Arx Fatalis confined you even further, with its underground world where the sun had died, yet every cavern and settlement buzzed with believable life.
You couldn’t just walk into the shop at every moment in time, because guess what – shops aren’t open 24/7 in any world, no matter how fictional they might be. These were worlds in motion and you weren’t the center of everything, you were a role within that universe, and that’s what made them immersive in a way most “modern RPG-lite” titles can only dream of.
Why We Need to Let Games Have Their Own Identity
Long story short, the obsession with mechanics over identity misses the point entirely. A game doesn’t need to justify itself with XP bars or endless loot. Sometimes a linear action game works best as a linear action game. Sometimes an RPG thrives by focusing on story and choice rather than systems.

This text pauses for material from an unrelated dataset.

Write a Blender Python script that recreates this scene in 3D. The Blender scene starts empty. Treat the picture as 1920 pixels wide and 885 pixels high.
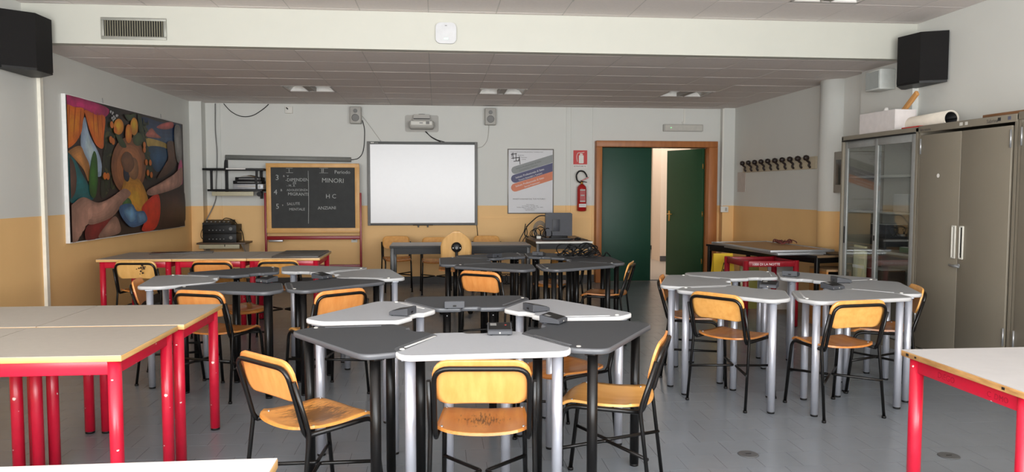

Some of the best times I’ve had in recent years were boomer-shooters that knew exactly what they were trying to be, as the recent Boomstock event on Steam showed – there’s still an audience for simple, sometimes campy fun.
Demanding RPG systems in every title is like asking every movie to be three hours long and full of plot twists. Not every story needs the same open world structure, and not every action game needs the same RPG mechanics tacked onto. Depth doesn’t come from features on a checklist, it comes from how well the chosen features are executed, which is probably why you felt recent games being as wide as an ocean – but as shallow as a puddle.